Love Makes the Journey Worthwhile

Love Makes the Journey Worthwhile

 

This is a post from five years ago. I re-read it this morning just as a means of keeping up and comparing yesterday with today. I thought, perhaps, you might like to read it again too.

Ember Glow

When winter’s winds blow bleak and bare The silhouettes of frozen trees,

Deep within my heart I go And warm myself within the glow

Of love’s bright embers burning there, Upon the hearth of memories.

                                                                                                                                                                             –Blanche Day Manos

This morning as I write, my thoughts meander here and there but mostly they center around the fact that I am blessed. In so many ways, the Lord is good to me. I, like everyone else, go through times of feeling like I’m in winter’s bleakness, as the poem says. And when those bare, cold times come, I can go in memory to other times and relive many warming moments. I remember walking  in the  door of Mom and Dad’s house and seeing them standing there watching me come toward them, smiles on their faces. I remember three of us washing dishes in my mother’s kitchen: my sister-in-law, my niece and me. Carlene and I were wondering why it was taking so long to wash them and then realized that Missy was just in “wash” mode and was taking the clean dishes Carlene had dried and dunking them back in the suds. Could be that we were all chattering and not thinking about what we were doing. I remember the red roses my husband always brought me on Valentine’s Day.

But these things are in the past, happy memories as they are, and today is filled with blessings of its own and will be the warm memories of tomorrow. Yesterday my son, daughter-in-law and I were talking. I mentioned that I would feel more at home in Ma and Pappy Latty’s Etta farm of 75 years ago than I do in this bewildering maze of technology. Matt reminded me that I might feel more at home there but after I had finished each day’s worth of hard work, I would have very little time or energy left for writing. Which is certainly true. And he and Dawn are the ones who enable me to navigate through this digital age. For example, my neat little digital camera had a temper tantrum and refused to snap pictures. It didn’t take Dawn long to re-route its internal workings and it is now in a good mood again.  A blessing. And while technology to me  is like being in a foreign country and not knowing the language, I am fascinated by it and thankful for it.
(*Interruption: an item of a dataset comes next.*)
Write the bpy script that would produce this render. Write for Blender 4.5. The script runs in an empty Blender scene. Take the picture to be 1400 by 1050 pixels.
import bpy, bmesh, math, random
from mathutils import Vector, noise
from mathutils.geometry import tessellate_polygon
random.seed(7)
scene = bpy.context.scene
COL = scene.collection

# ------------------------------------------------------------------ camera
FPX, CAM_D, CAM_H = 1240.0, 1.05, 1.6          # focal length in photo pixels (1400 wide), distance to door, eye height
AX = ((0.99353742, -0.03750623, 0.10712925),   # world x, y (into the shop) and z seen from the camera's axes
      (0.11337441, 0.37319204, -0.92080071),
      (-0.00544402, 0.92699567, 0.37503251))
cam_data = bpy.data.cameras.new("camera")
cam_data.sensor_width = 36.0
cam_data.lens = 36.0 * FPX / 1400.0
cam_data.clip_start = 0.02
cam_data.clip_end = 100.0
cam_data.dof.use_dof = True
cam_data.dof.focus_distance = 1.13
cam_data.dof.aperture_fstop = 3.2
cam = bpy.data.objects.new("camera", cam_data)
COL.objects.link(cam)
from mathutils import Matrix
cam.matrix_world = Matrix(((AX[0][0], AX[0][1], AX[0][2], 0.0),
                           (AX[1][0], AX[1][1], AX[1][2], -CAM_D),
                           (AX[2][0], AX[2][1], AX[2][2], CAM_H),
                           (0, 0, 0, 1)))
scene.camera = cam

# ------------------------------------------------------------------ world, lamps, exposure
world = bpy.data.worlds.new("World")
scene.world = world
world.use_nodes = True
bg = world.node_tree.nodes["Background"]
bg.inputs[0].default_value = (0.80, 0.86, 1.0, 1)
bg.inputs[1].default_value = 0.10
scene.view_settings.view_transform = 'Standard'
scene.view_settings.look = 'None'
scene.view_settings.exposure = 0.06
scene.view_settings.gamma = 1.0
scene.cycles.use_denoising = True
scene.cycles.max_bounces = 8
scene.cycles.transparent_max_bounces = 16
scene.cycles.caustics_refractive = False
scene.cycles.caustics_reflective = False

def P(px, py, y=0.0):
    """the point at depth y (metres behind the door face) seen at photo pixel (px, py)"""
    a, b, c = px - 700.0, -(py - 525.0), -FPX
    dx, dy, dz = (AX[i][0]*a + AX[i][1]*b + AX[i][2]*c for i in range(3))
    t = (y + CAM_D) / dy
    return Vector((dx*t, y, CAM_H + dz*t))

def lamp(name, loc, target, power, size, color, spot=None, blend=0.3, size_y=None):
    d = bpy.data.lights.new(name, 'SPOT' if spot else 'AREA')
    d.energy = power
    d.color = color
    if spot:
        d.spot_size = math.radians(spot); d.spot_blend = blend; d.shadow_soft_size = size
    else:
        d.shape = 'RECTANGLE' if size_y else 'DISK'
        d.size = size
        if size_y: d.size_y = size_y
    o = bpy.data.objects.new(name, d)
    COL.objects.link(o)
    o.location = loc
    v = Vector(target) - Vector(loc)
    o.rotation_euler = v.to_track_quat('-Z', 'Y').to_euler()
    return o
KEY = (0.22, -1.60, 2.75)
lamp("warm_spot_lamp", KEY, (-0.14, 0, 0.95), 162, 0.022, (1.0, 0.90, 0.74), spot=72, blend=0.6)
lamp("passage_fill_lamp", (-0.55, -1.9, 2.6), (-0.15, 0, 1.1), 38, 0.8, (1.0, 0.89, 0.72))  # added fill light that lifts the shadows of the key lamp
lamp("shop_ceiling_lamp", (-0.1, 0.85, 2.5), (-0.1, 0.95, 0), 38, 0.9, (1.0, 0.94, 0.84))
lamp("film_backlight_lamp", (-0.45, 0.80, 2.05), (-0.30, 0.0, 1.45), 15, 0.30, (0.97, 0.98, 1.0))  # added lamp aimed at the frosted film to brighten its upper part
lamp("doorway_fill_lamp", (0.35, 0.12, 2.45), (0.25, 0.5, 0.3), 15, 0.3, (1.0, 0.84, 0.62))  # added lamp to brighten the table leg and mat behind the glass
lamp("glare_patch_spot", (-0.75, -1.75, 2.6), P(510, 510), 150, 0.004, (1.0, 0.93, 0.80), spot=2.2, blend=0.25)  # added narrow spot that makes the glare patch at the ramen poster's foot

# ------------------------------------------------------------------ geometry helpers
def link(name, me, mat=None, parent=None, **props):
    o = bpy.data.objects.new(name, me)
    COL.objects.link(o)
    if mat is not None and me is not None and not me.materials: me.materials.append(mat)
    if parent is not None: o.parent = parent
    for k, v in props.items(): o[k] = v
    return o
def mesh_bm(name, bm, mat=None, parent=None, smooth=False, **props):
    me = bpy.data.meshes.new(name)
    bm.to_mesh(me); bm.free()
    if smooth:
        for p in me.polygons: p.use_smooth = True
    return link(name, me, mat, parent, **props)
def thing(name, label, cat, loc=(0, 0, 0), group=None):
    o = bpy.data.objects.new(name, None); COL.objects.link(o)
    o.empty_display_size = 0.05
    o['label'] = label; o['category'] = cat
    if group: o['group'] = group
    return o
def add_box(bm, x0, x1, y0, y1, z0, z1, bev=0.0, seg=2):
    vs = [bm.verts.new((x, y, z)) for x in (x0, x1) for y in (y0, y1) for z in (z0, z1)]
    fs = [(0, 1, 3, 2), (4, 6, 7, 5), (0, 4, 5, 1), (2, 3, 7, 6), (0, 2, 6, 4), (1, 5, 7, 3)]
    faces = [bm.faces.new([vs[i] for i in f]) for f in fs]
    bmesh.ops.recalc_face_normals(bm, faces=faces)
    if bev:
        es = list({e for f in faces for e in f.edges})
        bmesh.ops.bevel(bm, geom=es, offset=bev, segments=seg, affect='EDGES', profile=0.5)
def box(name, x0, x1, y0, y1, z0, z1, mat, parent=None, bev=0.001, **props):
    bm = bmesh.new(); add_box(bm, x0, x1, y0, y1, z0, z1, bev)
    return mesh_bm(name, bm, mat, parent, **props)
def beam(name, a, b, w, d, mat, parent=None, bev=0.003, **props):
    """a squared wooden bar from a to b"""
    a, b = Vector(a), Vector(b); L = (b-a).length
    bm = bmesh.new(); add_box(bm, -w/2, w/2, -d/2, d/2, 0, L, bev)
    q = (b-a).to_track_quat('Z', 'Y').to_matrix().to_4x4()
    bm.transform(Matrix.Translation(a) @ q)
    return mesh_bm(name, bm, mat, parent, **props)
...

It seems that many of the things that lift my spirit come with risks. Writing is my passion and when Barbara and I wrote The Cemetery Club and Grave Shift, we put a lot of ourselves into the stories. It was exhausting but exhilarating. When books are sold, there are those things called “reviews”. Most reviews are of the kind that make my heart sing but occasionally there are those that don’t.

Then there is the love and warmth of family and friendship. Love comes with a good many risks of being hurt but it is worth the journey. Of all the blessings of today, my family and my friends top the list. They are the glow that warm my heart, even more than the “hearth of memories”. So my meandering mind centers around one truth this morning: Life is a journey filled with ups and downs, victories, losses, and risk, but love makes the journey worthwhile.